Besonders gern erwarben russische Oligarchen Eigentum in Österreich. Hier spielen die schöne Landschaft, die gute Infrastruktur und die verschwiegenen Banken eine große Rolle. Ein Oligarch besitzt z.B. ein Jagdrevier mit Schloss in Rohr im Gebirge, ein anderer ein Waldschloss mit Seegrund am Attersee. Die Frau eines ehemaligen Bürgermeisters von Moskau hat sich eine Residenz in Kitzbühel geschaffen. Der einst reichste Mann von Russland (Oleg Deripaska) ist an der Strabag beteiligt und hat in Österreich schon mehrere Hotels gekauft.
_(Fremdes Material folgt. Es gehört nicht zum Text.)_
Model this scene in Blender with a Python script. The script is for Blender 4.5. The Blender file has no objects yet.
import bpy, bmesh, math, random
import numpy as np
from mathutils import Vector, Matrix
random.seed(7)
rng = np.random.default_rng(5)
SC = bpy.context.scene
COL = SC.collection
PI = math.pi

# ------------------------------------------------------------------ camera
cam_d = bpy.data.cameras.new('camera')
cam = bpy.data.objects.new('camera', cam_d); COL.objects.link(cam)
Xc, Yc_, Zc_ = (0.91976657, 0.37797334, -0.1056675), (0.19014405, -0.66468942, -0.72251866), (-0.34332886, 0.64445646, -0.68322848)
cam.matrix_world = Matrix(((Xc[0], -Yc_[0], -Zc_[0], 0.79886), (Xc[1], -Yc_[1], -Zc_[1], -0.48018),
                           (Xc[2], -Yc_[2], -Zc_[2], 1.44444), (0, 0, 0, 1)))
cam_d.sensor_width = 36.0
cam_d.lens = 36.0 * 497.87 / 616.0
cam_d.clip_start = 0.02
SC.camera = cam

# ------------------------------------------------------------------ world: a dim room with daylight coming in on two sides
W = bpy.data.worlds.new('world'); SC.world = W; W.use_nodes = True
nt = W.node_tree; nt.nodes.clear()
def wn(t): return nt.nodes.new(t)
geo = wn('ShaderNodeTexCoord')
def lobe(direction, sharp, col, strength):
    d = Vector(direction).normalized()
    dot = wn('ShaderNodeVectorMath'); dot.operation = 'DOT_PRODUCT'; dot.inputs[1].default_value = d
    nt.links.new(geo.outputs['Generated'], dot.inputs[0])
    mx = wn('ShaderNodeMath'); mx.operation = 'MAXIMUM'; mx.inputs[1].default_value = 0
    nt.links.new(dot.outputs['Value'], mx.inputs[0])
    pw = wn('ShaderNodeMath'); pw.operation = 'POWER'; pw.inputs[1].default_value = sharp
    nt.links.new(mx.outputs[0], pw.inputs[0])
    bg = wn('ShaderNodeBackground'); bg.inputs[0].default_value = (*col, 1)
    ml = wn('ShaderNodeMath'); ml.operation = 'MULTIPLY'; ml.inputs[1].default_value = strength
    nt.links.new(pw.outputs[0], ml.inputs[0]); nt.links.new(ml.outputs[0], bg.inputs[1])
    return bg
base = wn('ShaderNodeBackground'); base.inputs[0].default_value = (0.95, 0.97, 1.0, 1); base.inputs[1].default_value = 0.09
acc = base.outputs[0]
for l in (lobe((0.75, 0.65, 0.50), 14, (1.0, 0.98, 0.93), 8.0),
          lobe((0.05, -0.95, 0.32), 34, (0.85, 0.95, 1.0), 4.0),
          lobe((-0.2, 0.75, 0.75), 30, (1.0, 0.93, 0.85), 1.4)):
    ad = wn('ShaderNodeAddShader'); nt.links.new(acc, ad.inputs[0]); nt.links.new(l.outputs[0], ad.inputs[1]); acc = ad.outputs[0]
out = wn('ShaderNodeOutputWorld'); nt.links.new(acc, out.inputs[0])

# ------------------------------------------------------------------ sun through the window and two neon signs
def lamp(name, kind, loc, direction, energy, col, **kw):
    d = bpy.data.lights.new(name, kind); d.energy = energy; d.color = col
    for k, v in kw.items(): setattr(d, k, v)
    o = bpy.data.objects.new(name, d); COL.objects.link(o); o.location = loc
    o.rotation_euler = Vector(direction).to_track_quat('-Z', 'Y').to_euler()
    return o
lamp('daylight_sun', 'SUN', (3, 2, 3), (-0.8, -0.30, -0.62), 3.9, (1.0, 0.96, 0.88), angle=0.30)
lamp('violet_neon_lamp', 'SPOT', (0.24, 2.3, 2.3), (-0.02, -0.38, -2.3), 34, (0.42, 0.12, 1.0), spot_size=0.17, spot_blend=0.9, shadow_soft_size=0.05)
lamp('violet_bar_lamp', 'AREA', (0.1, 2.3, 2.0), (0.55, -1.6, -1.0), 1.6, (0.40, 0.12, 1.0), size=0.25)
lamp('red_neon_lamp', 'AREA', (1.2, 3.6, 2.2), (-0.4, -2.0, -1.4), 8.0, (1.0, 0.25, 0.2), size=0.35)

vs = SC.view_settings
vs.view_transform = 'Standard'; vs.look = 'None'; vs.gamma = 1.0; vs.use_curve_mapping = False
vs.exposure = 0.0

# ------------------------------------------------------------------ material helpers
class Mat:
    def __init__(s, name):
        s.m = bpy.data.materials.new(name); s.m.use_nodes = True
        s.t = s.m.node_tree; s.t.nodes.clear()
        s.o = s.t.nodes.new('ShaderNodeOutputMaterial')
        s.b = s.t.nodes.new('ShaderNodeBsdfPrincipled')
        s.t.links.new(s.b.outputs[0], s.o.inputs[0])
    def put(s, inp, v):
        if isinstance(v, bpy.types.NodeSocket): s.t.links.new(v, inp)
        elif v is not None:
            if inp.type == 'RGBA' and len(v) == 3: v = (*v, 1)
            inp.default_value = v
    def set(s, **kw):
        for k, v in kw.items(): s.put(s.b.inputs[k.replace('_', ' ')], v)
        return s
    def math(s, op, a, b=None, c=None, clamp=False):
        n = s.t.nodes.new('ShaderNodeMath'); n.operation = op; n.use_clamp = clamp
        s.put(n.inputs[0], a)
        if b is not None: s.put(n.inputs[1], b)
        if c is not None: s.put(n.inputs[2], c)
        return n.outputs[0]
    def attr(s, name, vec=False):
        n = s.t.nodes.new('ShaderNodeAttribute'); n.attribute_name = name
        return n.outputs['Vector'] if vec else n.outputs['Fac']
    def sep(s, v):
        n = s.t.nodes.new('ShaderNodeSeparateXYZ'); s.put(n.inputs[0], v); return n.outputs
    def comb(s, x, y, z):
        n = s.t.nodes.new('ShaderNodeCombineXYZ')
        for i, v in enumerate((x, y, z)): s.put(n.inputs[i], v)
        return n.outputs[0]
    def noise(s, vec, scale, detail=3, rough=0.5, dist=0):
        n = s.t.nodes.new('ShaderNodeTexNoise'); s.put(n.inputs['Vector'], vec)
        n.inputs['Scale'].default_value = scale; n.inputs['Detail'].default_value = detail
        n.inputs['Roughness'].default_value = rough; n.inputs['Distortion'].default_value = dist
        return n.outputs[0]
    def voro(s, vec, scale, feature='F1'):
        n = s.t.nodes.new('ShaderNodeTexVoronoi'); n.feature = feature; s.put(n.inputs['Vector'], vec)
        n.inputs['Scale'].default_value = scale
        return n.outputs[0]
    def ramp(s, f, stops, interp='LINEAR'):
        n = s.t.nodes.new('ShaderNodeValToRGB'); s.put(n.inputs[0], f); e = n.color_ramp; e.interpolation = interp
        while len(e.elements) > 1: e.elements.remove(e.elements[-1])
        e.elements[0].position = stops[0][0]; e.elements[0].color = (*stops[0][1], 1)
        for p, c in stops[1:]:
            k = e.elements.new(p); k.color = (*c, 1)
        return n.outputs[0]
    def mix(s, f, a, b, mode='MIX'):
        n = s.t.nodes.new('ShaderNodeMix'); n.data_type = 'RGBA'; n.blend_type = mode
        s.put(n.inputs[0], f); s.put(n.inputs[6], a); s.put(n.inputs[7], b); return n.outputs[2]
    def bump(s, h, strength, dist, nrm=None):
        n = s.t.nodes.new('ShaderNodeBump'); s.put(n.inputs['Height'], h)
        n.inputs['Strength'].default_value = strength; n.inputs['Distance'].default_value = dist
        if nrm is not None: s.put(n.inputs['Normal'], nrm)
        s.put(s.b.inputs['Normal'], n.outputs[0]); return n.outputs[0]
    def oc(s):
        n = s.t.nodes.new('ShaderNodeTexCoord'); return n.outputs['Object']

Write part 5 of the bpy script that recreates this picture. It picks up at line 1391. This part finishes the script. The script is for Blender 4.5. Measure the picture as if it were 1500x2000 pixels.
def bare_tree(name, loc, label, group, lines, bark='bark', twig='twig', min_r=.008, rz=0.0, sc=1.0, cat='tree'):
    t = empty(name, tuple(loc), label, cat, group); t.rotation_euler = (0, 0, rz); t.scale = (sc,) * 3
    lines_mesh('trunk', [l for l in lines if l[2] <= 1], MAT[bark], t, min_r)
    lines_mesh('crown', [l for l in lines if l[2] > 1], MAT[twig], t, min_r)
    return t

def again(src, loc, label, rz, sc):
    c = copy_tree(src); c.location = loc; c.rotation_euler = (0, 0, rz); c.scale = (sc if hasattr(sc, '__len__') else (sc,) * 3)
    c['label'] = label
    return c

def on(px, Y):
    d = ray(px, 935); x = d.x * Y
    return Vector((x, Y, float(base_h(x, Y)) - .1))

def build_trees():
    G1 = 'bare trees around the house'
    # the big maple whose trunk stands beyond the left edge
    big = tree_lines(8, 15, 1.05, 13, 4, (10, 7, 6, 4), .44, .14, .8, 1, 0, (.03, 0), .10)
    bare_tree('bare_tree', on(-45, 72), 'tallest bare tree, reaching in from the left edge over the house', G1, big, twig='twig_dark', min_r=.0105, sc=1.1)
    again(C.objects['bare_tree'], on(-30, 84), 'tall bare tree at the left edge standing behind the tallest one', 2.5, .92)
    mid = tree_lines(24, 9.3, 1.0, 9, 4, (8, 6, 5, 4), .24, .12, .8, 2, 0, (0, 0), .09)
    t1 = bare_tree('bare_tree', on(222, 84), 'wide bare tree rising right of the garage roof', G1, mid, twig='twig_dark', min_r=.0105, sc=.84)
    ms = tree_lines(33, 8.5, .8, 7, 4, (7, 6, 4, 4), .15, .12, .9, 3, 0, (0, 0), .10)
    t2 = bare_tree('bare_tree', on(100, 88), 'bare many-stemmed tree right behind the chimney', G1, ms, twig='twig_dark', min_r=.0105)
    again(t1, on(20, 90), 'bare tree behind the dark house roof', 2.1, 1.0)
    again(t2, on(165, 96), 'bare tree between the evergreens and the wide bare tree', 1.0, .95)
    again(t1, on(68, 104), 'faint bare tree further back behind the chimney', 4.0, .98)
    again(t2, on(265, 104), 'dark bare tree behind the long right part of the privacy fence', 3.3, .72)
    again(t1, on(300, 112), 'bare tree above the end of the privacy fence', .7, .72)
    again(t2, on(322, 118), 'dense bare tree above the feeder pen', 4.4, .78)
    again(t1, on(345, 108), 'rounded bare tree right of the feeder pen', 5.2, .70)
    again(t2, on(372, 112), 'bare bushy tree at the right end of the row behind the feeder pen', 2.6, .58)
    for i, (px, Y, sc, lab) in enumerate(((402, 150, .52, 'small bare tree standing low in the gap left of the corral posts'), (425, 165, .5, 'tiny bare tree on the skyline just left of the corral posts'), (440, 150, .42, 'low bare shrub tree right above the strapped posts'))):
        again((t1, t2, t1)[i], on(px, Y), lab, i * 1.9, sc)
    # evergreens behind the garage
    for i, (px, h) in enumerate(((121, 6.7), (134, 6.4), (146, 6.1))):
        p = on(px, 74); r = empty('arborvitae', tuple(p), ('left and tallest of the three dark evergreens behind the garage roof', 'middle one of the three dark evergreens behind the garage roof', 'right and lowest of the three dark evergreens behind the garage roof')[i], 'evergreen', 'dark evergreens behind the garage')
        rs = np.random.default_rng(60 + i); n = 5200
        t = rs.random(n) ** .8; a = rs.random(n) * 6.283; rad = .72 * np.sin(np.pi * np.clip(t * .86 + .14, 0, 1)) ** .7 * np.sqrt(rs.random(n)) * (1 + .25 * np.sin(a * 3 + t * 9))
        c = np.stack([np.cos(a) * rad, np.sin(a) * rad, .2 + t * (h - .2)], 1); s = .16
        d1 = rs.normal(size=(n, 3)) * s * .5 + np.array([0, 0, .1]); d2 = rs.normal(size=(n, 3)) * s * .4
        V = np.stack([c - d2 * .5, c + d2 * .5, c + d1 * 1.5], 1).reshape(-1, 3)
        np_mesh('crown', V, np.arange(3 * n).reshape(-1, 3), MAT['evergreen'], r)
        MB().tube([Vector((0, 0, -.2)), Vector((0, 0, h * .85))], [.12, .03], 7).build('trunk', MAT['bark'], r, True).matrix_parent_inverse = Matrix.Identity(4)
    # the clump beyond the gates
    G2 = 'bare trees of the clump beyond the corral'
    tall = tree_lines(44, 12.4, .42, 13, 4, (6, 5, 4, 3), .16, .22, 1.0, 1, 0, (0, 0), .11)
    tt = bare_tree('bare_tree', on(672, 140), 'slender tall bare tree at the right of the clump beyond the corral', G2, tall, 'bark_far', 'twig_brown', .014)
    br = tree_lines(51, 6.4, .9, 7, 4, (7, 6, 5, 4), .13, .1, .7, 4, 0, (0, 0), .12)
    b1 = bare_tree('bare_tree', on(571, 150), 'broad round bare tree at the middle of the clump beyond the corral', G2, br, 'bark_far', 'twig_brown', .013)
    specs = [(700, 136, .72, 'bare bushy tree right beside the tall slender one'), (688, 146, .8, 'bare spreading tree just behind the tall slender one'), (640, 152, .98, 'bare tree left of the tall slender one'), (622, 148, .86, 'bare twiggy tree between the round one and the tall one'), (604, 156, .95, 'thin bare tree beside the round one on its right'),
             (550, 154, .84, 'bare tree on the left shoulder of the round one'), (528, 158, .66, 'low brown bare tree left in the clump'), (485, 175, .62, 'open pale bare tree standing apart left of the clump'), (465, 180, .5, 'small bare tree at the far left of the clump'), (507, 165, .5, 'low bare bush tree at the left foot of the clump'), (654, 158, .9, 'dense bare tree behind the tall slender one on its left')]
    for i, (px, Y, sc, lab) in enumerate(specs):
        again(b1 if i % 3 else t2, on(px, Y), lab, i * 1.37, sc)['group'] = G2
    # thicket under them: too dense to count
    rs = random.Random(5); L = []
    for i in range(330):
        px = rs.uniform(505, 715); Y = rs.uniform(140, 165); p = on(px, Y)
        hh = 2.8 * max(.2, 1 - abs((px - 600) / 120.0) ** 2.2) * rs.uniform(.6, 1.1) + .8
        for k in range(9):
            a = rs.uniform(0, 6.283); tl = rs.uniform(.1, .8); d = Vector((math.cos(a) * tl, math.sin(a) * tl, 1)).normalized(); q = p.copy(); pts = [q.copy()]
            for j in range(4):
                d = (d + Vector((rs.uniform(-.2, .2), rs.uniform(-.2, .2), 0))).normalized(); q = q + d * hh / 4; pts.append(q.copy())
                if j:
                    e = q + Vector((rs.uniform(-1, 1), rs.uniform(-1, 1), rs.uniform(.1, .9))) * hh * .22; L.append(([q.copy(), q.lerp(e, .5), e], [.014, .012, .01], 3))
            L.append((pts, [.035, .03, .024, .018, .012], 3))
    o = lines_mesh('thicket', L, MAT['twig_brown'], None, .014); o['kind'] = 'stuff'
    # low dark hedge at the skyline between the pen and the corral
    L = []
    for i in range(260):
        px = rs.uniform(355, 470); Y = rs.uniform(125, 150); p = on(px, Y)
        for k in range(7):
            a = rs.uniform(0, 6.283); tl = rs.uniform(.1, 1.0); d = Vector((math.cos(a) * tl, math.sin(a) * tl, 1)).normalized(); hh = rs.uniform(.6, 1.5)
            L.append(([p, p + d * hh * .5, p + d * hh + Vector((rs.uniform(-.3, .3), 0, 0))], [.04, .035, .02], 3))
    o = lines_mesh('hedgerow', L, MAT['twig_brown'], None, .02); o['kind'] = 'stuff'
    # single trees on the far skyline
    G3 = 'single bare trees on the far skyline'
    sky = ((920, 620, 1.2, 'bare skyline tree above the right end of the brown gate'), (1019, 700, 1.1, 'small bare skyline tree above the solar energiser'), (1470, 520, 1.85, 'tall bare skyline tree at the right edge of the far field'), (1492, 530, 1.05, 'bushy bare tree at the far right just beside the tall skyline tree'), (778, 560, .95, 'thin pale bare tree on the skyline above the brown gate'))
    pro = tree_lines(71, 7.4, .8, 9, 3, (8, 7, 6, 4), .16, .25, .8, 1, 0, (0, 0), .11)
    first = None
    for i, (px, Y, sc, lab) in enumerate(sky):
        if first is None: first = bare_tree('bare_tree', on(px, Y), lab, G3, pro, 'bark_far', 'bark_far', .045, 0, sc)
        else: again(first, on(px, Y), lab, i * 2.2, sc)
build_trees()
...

In Wien sind Prunkhäuser und Palais im Besitz von russischen Oligarchen. Laut „Format“ (44/ 2011) konnte man den Besitzern respektive ihren Kinder in den Lokalen „Fabios“ und „Steirereck“ beim Essen und Trinken zuschauen. 2011 ist freilich schon eine Zeitlang her.

Nachdem die russische Föderation eine Verfassung erhalten hatte (1993), wollte man in Russland auch die stalinistischen Verbrechen erforschen. Die Büros von Jelzin stellten aber fest, dass das arbeitslose, mittellose, hungernde Volk eine Staatsausgabe wie diese Forschung total ablehnte. Da wurde das Ganze nicht fertig gestellt und auch in Teilen nicht publiziert. Die entbehrungsfeste, russische Bevölkerung war an der lückenlosen Aufarbeitung der nationalen Vergangenheit nicht interessiert. Aber auch die russischen Oligarchen verlangten nicht nach einem neuen, nationalen Selbstverständnis. Das alles ist im Sinne Putins (Russland bleibt verschleiert). Oligarchen, die der Tendenz nach Globalisten sind, wollen den Begriff der Nation nirgendwo verbessern. Sie wollen einfach nur die Übereilung. Durch die übereilte Vereinheitlichung der Welt können sich auf der ganze Welt die Superreichen weiter bereichern. Putin's wahnsinniger Krieg wird den rapiden Gang der Staaten zur Weltgesellschaft, zum Weltstaat und zur Weltregierung nicht verzögern.